Output each line exactly as it appears, skipping any embedded picture.

START

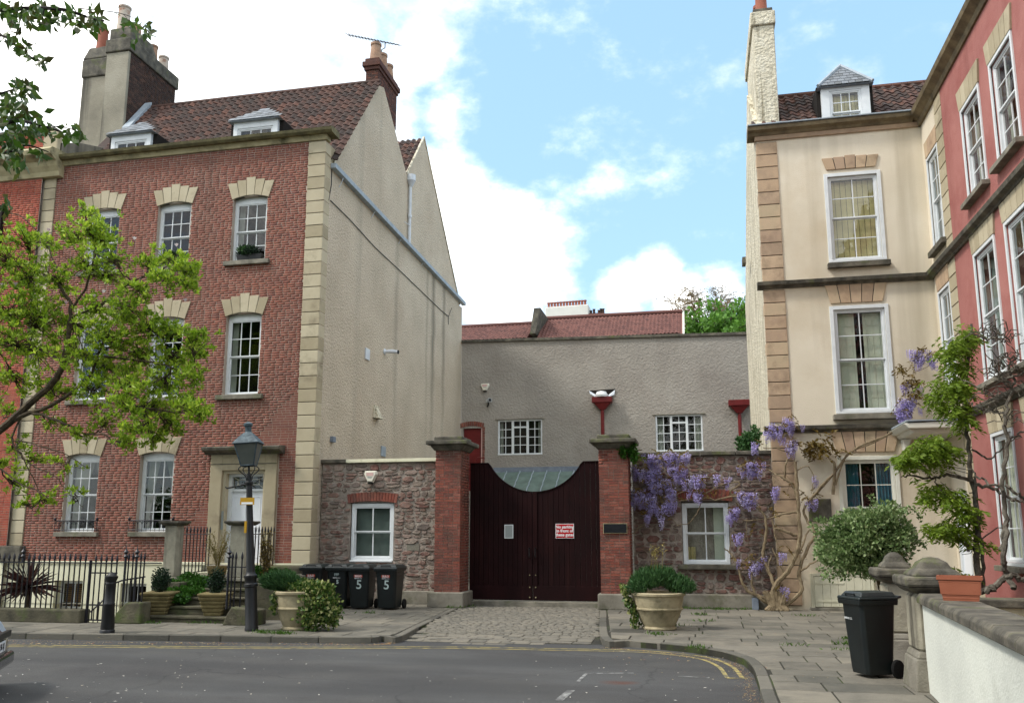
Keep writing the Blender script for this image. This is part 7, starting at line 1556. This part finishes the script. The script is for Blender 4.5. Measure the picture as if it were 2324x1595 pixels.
    for _ in range(95):
        x, y = rnd.uniform(380, 1500), rnd.uniform(330, 1050)
        if 720 < x < 1060 and 570 < y < 1050: continue
        a = Z3(x, y, 22.1); tw.tube(wobble([a, a+Vector((rnd.uniform(-.35, .35), rnd.uniform(-.15, 0), rnd.uniform(-.1, .35)))], .03), .005, 4)
    tw.build('twigs', 'bark_wisteria', W)
    fl = [(530, 330, 95, 110), (600, 295, 80, 60), (690, 290, 150, 60), (530, 420, 90, 90), (500, 480, 60, 50), (560, 485, 60, 60), (400, 380, 60, 60), (460, 378, 30, 40), (680, 385, 60, 70), (745, 385, 40, 60), (700, 425, 40, 50), (610, 465, 60, 50), (650, 510, 50, 60), (835, 440, 120, 60), (415, 560, 90, 100), (392, 600, 40, 50), (520, 565, 100, 50), (655, 560, 50, 80), (530, 640, 80, 80), (490, 695, 60, 50), (635, 620, 80, 50), (595, 712, 30, 50), (835, 548, 80, 60), (970, 420, 50, 30), (1040, 460, 30, 50), (1195, 375, 110, 90), (1235, 370, 70, 80), (1170, 570, 120, 80), (1080, 680, 80, 80), (1118, 850, 45, 60), (1243, 1038, 70, 60), (1435, 1208, 50, 50), (1375, 537, 50, 60), (1370, 105, 90, 90), (1470, 65, 75, 90), (1422, 160, 40, 50), (1480, 218, 70, 80), (1238, 212, 50, 50), (1630, 605, 50, 35), (1640, 445, 40, 40), (745, 470, 30, 40), (1120, 1010, 20, 50), (1420, 975, 60, 35), (1300, 985, 20, 20)]
    fr2 = [(1310, 750, 110, 80), (1375, 790, 30, 60), (1195, 925, 40, 45), (1282, 950, 40, 30), (1195, 1070, 100, 90), (1250, 1010, 40, 60), (1305, 1088, 25, 40), (1185, 1110, 70, 50), (1230, 1090, 60, 60)]
    its = []; lv = []
    def put(cen, w, h_, k, Y):
        n = max(2, int(w*h_/430.))
        for _ in range(n):
            c = cen(rnd.gauss(0, w*.3), rnd.uniform(-h_*.5, h_*.35), Y-.04-rnd.uniform(0, .16)); s = rnd.uniform(.6, 1.15); its.append((rnd.randrange(4), Matrix.Translation(c+Vector((0, 0, .1))) @ Matrix.Rotation(rnd.uniform(-.25, .25), 4, 'Y') @ Matrix.Rotation(rnd.uniform(-.2, .2), 4, 'X') @ Matrix.Rotation(rnd.uniform(0, 6), 4, 'Z') @ Matrix.Scale(s, 4)))
            if rnd.random() < .35: lv.append(c+Vector((rnd.uniform(-.1, .1), 0, .15+rnd.random()*.1)))
    for x, y, w, h_ in fl: put(lambda dx, dy, Y: Z3(x+dx, y+dy, Y), w, h_, 0, Y_(x))
    for x, y, w, h_ in fr2: put(lambda dx, dy, Y: Z5(x+dx, y+dy, Y), w, h_, 0, 21.98)
    lay(W, 'flower_cluster', RAC, its, 'flower_wisteria', limit=300)
    for _ in range(60):
        x, y = rnd.choice([(620, 255), (1080, 640), (1150, 970), (1280, 740), (1330, 620), (600, 420), (410, 340), (900, 480), (1140, 320), (1420, 470), (1600, 500), (1220, 960), (1250, 600), (430, 480), (1490, 20), (1440, 880)]); lv.append(Z3(x+rnd.gauss(0, 40), y+rnd.gauss(0, 25), 22.0))
    pinnate(lv, .2, 'leaf_bronze', W, 'young_leaves')
    l2 = [Z3(1665+rnd.gauss(0, 55), 175+rnd.gauss(0, 38), 21.95) for _ in range(70)]; pinnate(l2, .24, 'leaf_bronze', W, 'bronze_leaves', n=11)
    l3 = [Z5(x+rnd.gauss(0, 35), y+rnd.gauss(0, 16), 21.9) for x, y in ((1330, 690), (1205, 795), (1230, 875), (1250, 965), (1300, 880)) for _ in range(13)]; pinnate(l3, .2, 'leaf_bronze', W, 'bronze_leaves', n=9)
wisteria_left()
iv = thing('ivy', 'fresh green ivy hanging from the cap of the right brick gate pillar', 'ivy', tuple(Z3(360, 280, 21.7)))
Q = np.concatenate([cloud(Z3(x, y, 21.45), (r, .14, r), n) for x, y, r, n in ((375, 180, .14, 240), (340, 215, .16, 260), (385, 235, .15, 240), (330, 250, .13, 180), (395, 280, .1, 120), (360, 160, .1, 120), (310, 230, .08, 70))]); leaves(iv, 'foliage', 'leaf_ivy', Q, .07, nrm=np.tile([.1, -1., 0], (len(Q), 1)), aspect=.8, spread=.6)
Q = np.concatenate([cloud(Z3(x, y, 21.9), (.1, .1, .06), 20) for x, y in ((440, 275), (470, 285), (420, 300), (400, 320))]); leaves(iv, 'foliage', 'leaf_wisteria', Q, .05)
ivy('shrub', 'small green shrub behind the rubble wall beside the red downpipe', [(PY(1697, 1007, 23.5), (.3, .3, .3), 700), (PY(1712, 990, 23.6), (.15, .2, .3), 250)], 'leaf_lavender', size=.09, cat='shrub')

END

→ **Final result**:
Keep writing the Blender script for this image. This is part 7, starting at line 1556. This part finishes the script. The script is for Blender 4.5. Measure the picture as if it were 2324x1595 pixels.
    for _ in range(95):
        x, y = rnd.uniform(380, 1500), rnd.uniform(330, 1050)
        if 720 < x < 1060 and 570 < y < 1050: continue
        a = Z3(x, y, 22.1); tw.tube(wobble([a, a+Vector((rnd.uniform(-.35, .35), rnd.uniform(-.15, 0), rnd.uniform(-.1, .35)))], .03), .005, 4)
    tw.build('twigs', 'bark_wisteria', W)
    fl = [(530, 330, 95, 110), (600, 295, 80, 60), (690, 290, 150, 60), (530, 420, 90, 90), (500, 480, 60, 50), (560, 485, 60, 60), (400, 380, 60, 60), (460, 378, 30, 40), (680, 385, 60, 70), (745, 385, 40, 60), (700, 425, 40, 50), (610, 465, 60, 50), (650, 510, 50, 60), (835, 440, 120, 60), (415, 560, 90, 100), (392, 600, 40, 50), (520, 565, 100, 50), (655, 560, 50, 80), (530, 640, 80, 80), (490, 695, 60, 50), (635, 620, 80, 50), (595, 712, 30, 50), (835, 548, 80, 60), (970, 420, 50, 30), (1040, 460, 30, 50), (1195, 375, 110, 90), (1235, 370, 70, 80), (1170, 570, 120, 80), (1080, 680, 80, 80), (1118, 850, 45, 60), (1243, 1038, 70, 60), (1435, 1208, 50, 50), (1375, 537, 50, 60), (1370, 105, 90, 90), (1470, 65, 75, 90), (1422, 160, 40, 50), (1480, 218, 70, 80), (1238, 212, 50, 50), (1630, 605, 50, 35), (1640, 445, 40, 40), (745, 470, 30, 40), (1120, 1010, 20, 50), (1420, 975, 60, 35), (1300, 985, 20, 20)]
    fr2 = [(1310, 750, 110, 80), (1375, 790, 30, 60), (1195, 925, 40, 45), (1282, 950, 40, 30), (1195, 1070, 100, 90), (1250, 1010, 40, 60), (1305, 1088, 25, 40), (1185, 1110, 70, 50), (1230, 1090, 60, 60)]
    its = []; lv = []
    def put(cen, w, h_, k, Y):
        n = max(2, int(w*h_/430.))
        for _ in range(n):
            c = cen(rnd.gauss(0, w*.3), rnd.uniform(-h_*.5, h_*.35), Y-.04-rnd.uniform(0, .16)); s = rnd.uniform(.6, 1.15); its.append((rnd.randrange(4), Matrix.Translation(c+Vector((0, 0, .1))) @ Matrix.Rotation(rnd.uniform(-.25, .25), 4, 'Y') @ Matrix.Rotation(rnd.uniform(-.2, .2), 4, 'X') @ Matrix.Rotation(rnd.uniform(0, 6), 4, 'Z') @ Matrix.Scale(s, 4)))
            if rnd.random() < .35: lv.append(c+Vector((rnd.uniform(-.1, .1), 0, .15+rnd.random()*.1)))
    for x, y, w, h_ in fl: put(lambda dx, dy, Y: Z3(x+dx, y+dy, Y), w, h_, 0, Y_(x))
    for x, y, w, h_ in fr2: put(lambda dx, dy, Y: Z5(x+dx, y+dy, Y), w, h_, 0, 21.98)
    lay(W, 'flower_cluster', RAC, its, 'flower_wisteria', limit=300)
    for _ in range(60):
        x, y = rnd.choice([(620, 255), (1080, 640), (1150, 970), (1280, 740), (1330, 620), (600, 420), (410, 340), (900, 480), (1140, 320), (1420, 470), (1600, 500), (1220, 960), (1250, 600), (430, 480), (1490, 20), (1440, 880)]); lv.append(Z3(x+rnd.gauss(0, 40), y+rnd.gauss(0, 25), 22.0))
    pinnate(lv, .2, 'leaf_bronze', W, 'young_leaves')
    l2 = [Z3(1665+rnd.gauss(0, 55), 175+rnd.gauss(0, 38), 21.95) for _ in range(70)]; pinnate(l2, .24, 'leaf_bronze', W, 'bronze_leaves', n=11)
    l3 = [Z5(x+rnd.gauss(0, 35), y+rnd.gauss(0, 16), 21.9) for x, y in ((1330, 690), (1205, 795), (1230, 875), (1250, 965), (1300, 880)) for _ in range(13)]; pinnate(l3, .2, 'leaf_bronze', W, 'bronze_leaves', n=9)
wisteria_left()
iv = thing('ivy', 'fresh green ivy hanging from the cap of the right brick gate pillar', 'ivy', tuple(Z3(360, 280, 21.7)))
Q = np.concatenate([cloud(Z3(x, y, 21.45), (r, .14, r), n) for x, y, r, n in ((375, 180, .14, 240), (340, 215, .16, 260), (385, 235, .15, 240), (330, 250, .13, 180), (395, 280, .1, 120), (360, 160, .1, 120), (310, 230, .08, 70))]); leaves(iv, 'foliage', 'leaf_ivy', Q, .07, nrm=np.tile([.1, -1., 0], (len(Q), 1)), aspect=.8, spread=.6)
Q = np.concatenate([cloud(Z3(x, y, 21.9), (.1, .1, .06), 20) for x, y in ((440, 275), (470, 285), (420, 300), (400, 320))]); leaves(iv, 'foliage', 'leaf_wisteria', Q, .05)
ivy('shrub', 'small green shrub behind the rubble wall beside the red downpipe', [(PY(1697, 1007, 23.5), (.3, .3, .3), 700), (PY(1712, 990, 23.6), (.15, .2, .3), 250)], 'leaf_lavender', size=.09, cat='shrub')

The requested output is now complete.